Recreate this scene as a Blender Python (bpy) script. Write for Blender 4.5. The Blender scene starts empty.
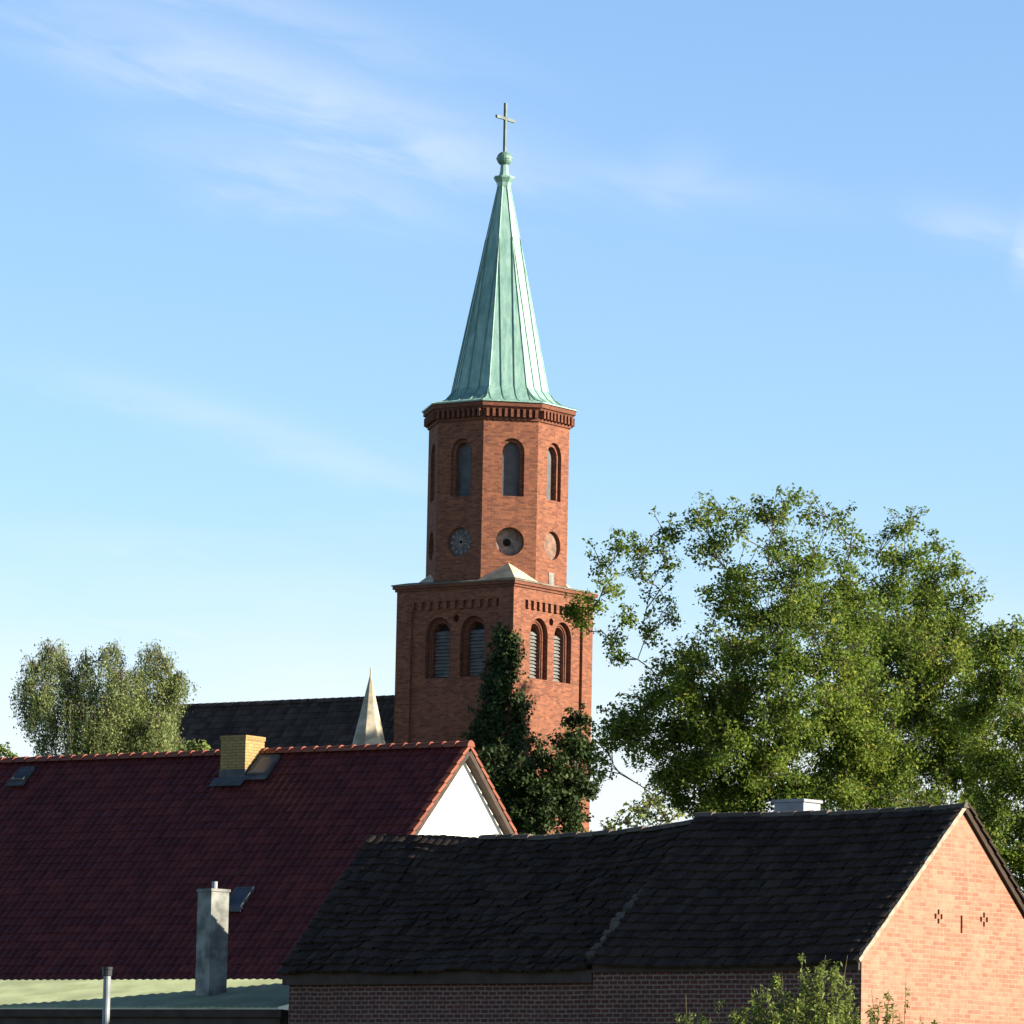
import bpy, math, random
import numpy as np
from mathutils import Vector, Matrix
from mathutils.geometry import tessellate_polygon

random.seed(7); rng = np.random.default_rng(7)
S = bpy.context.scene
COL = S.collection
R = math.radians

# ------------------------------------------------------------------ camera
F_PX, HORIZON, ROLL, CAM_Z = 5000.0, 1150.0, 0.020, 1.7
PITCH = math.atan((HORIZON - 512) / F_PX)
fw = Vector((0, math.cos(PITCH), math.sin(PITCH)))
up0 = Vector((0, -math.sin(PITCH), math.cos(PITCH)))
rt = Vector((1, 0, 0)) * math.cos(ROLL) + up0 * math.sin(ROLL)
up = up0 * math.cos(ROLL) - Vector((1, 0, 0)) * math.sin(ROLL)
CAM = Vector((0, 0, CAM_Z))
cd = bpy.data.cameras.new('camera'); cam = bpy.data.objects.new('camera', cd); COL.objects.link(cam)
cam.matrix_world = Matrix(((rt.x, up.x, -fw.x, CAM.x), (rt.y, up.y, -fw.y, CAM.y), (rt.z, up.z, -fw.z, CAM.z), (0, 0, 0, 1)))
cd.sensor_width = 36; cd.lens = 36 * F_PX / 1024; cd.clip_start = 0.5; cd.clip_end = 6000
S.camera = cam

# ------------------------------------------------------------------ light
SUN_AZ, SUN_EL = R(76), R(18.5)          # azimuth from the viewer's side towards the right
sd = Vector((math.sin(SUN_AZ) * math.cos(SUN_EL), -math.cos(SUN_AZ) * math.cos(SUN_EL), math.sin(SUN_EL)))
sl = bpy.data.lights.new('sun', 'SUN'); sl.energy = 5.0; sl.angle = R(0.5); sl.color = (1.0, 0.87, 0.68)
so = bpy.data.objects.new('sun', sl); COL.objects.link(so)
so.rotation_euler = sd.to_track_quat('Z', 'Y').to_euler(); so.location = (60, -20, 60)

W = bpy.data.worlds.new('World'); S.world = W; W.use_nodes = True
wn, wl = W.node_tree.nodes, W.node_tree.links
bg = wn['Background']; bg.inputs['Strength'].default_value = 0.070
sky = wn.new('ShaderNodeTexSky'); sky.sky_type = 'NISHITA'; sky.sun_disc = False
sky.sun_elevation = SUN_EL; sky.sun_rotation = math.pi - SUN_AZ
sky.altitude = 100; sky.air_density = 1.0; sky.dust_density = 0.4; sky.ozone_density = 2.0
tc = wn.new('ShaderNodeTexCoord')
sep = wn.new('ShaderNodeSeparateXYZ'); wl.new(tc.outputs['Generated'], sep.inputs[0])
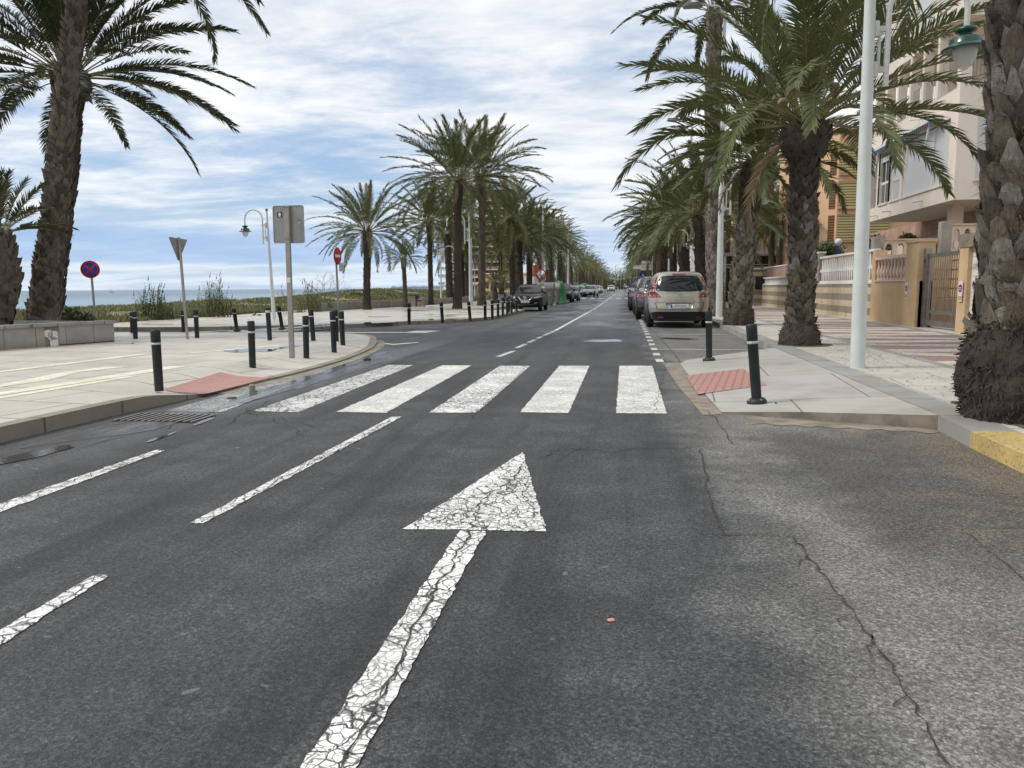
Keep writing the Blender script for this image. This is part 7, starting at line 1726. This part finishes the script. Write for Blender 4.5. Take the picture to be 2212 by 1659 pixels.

◆ ◆ ◆

*WHAT IS EXPECTED*.
Apart from the pictures, the entries above are to be repeated in full and exactly.

*FULL SOLUTION*.
Recreate this scene as a Blender Python (bpy) script. Write for Blender 4.5. The Blender scene starts empty.
import bpy, math, random
import numpy as np
from mathutils import Vector, Matrix
from mathutils.geometry import tessellate_polygon

random.seed(7); rng = np.random.default_rng(7)
S = bpy.context.scene
COL = S.collection
R = math.radians

# ------------------------------------------------------------------ camera
F_PX, HORIZON, ROLL, CAM_Z = 5000.0, 1150.0, 0.020, 1.7
PITCH = math.atan((HORIZON - 512) / F_PX)
fw = Vector((0, math.cos(PITCH), math.sin(PITCH)))
up0 = Vector((0, -math.sin(PITCH), math.cos(PITCH)))
rt = Vector((1, 0, 0)) * math.cos(ROLL) + up0 * math.sin(ROLL)
up = up0 * math.cos(ROLL) - Vector((1, 0, 0)) * math.sin(ROLL)
CAM = Vector((0, 0, CAM_Z))
cd = bpy.data.cameras.new('camera'); cam = bpy.data.objects.new('camera', cd); COL.objects.link(cam)
cam.matrix_world = Matrix(((rt.x, up.x, -fw.x, CAM.x), (rt.y, up.y, -fw.y, CAM.y), (rt.z, up.z, -fw.z, CAM.z), (0, 0, 0, 1)))
cd.sensor_width = 36; cd.lens = 36 * F_PX / 1024; cd.clip_start = 0.5; cd.clip_end = 6000
S.camera = cam

# ------------------------------------------------------------------ light
SUN_AZ, SUN_EL = R(76), R(18.5)          # azimuth from the viewer's side towards the right
sd = Vector((math.sin(SUN_AZ) * math.cos(SUN_EL), -math.cos(SUN_AZ) * math.cos(SUN_EL), math.sin(SUN_EL)))
sl = bpy.data.lights.new('sun', 'SUN'); sl.energy = 5.0; sl.angle = R(0.5); sl.color = (1.0, 0.87, 0.68)
so = bpy.data.objects.new('sun', sl); COL.objects.link(so)
so.rotation_euler = sd.to_track_quat('Z', 'Y').to_euler(); so.location = (60, -20, 60)

W = bpy.data.worlds.new('World'); S.world = W; W.use_nodes = True
wn, wl = W.node_tree.nodes, W.node_tree.links
bg = wn['Background']; bg.inputs['Strength'].default_value = 0.070
sky = wn.new('ShaderNodeTexSky'); sky.sky_type = 'NISHITA'; sky.sun_disc = False
sky.sun_elevation = SUN_EL; sky.sun_rotation = math.pi - SUN_AZ
sky.altitude = 100; sky.air_density = 1.0; sky.dust_density = 0.4; sky.ozone_density = 2.0
tc = wn.new('ShaderNodeTexCoord')
sep = wn.new('ShaderNodeSeparateXYZ'); wl.new(tc.outputs['Generated'], sep.inputs[0])
Keep writing the Blender script for this image. This is part 7, starting at line 1726. This part finishes the script. Write for Blender 4.5. Take the picture to be 2212 by 1659 pixels.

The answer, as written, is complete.